Posted by: Diversity | October 26, 2009 at 04:01 PM
Hmm, you didn't consult any childless women before writing this, did you?. Yes, they do have a gender pay gap, even when they have no eldercare responsibilities either -- another big trap which receives even less constructive attention than childcare.
There has been lots of work done on the gender pay gap, and it is complicated -- for instance older women left school at a time when they were much less likely to get formal qualifications than men were. However, there always remains a gap that cannot be explained away by any measurable differences.
Posted by: Toto | October 26, 2009 at 09:19 PM
I think you make a great point in that employers look for conventional things in business---whether it be in heterosexual managers or ideas that remain squarely inside the box.
However, we also know that the best managers are those that take the biggest risks---create the most unconventional products, etc.
As long as employers settle for convention their organizations will have a hard time competing with the risk takers who have routinely been rewarded throughout history.
Jeffrey Krames
http://jeffreykrames.com/
Author of The Unforced Error
Posted by: Jeffrey Krames | October 27, 2009 at 02:07 AM
"However, we also know that the best managers are those that take the biggest risks---create the most unconventional products, etc."
Do we?
Posted by: reason | October 27, 2009 at 02:05 PM
Surely if marriage is +20% for men and -10% for women that is a net gain?
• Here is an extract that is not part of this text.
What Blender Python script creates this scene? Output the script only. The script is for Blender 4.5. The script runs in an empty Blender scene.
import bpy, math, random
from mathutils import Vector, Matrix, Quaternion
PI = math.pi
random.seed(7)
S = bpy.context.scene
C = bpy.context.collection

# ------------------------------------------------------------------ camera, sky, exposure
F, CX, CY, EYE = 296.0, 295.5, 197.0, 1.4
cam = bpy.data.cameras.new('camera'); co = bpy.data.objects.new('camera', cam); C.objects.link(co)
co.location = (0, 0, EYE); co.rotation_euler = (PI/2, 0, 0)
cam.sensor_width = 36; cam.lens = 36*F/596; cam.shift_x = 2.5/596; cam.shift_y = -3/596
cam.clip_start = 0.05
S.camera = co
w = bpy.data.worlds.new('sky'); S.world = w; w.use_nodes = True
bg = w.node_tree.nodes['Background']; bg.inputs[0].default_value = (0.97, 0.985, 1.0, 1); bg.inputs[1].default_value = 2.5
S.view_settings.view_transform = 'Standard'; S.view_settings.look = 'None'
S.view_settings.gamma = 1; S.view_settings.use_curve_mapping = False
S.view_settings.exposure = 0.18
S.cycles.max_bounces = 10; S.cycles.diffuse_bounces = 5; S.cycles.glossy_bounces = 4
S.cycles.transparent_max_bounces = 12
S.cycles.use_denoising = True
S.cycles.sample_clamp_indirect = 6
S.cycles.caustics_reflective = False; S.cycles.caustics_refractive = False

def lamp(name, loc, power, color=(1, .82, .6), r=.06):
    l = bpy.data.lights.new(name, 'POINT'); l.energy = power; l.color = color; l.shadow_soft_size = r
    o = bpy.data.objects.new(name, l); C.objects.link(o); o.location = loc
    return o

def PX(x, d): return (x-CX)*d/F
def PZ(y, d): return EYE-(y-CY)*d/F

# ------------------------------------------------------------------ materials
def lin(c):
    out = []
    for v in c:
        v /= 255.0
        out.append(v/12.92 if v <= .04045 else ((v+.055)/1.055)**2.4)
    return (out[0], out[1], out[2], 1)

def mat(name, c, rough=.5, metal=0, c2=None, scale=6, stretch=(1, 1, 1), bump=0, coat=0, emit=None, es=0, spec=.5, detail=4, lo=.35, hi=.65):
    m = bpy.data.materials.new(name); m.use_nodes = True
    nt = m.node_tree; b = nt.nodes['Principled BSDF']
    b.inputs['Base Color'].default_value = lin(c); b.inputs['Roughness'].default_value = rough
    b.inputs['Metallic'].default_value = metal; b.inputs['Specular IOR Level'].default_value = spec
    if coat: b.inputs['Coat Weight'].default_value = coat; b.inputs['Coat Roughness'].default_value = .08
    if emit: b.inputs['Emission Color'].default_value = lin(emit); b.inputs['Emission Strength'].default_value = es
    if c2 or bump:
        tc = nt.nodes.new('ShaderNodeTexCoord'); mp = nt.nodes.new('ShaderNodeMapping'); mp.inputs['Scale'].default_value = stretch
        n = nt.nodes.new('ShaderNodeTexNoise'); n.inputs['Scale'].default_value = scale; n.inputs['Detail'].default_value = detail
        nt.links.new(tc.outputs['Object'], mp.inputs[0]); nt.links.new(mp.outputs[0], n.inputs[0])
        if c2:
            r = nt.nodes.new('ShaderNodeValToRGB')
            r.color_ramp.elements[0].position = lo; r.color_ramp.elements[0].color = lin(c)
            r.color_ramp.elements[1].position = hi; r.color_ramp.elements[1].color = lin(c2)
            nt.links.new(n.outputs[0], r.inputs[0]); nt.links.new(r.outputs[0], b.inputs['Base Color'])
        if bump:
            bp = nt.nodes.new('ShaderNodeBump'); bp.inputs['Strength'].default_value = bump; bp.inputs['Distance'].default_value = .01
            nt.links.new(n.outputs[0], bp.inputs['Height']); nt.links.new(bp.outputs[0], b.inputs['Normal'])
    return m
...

(I'm not arguing about the rights and wrong of this - just questioning the logic).
Posted by: reason | October 27, 2009 at 02:06 PM
"This poses a challenge for those who think the marriage premium is due to selection effects. After all, if it were the case that the same things that make a man attractive to an employer also make him marriageable, shouldn’t this effect be as powerful for gays as straights?"
No, because straight women are selecting for different things, namely those qualities that will be useful in a father (including, will he stick around when the sex and fun go out of the window and are replaced with clearing up other people's shit, stress, fatigue, anxiety, a huge cut in income and interminable, brainless, repetive grind - which is not that far away from the average job description).
Posted by: John Meredith | October 27, 2009 at 04:00 PM
I wonder if there is a problem with self-identification as bi. Some bi people I know who are in a long-term monogamous relationship cease to self-identify as bi, but as the monosexual orientation appropriate to the gender of their partner. Long-term monogamous relationships seem to enhance earning power; for non-mothers at any rate.
If bi people are less likely to be in long-term monogamous relationships, because they don't self-identify as bi any more, then that would be one part.
Also, does the bi group control for trans* and poly status? Trans* certainly costs income, poly I'm less sure about, but suspect it does, and I know both are strongly correlated with biness.
Posted by: Richard Gadsden | October 27, 2009 at 10:15 PM
A common factor here is that partners chosen by women for committed relationships make significantly more money, partners chosen by men do not. So maybe women tend to have better insight into people's potential (see casting directors?), or perhaps women do a better job on average of nurturing/supporting potential in partners?
Posted by: benamery21 | October 31, 2009 at 02:42 AM
Well this post is really a good subject to explore.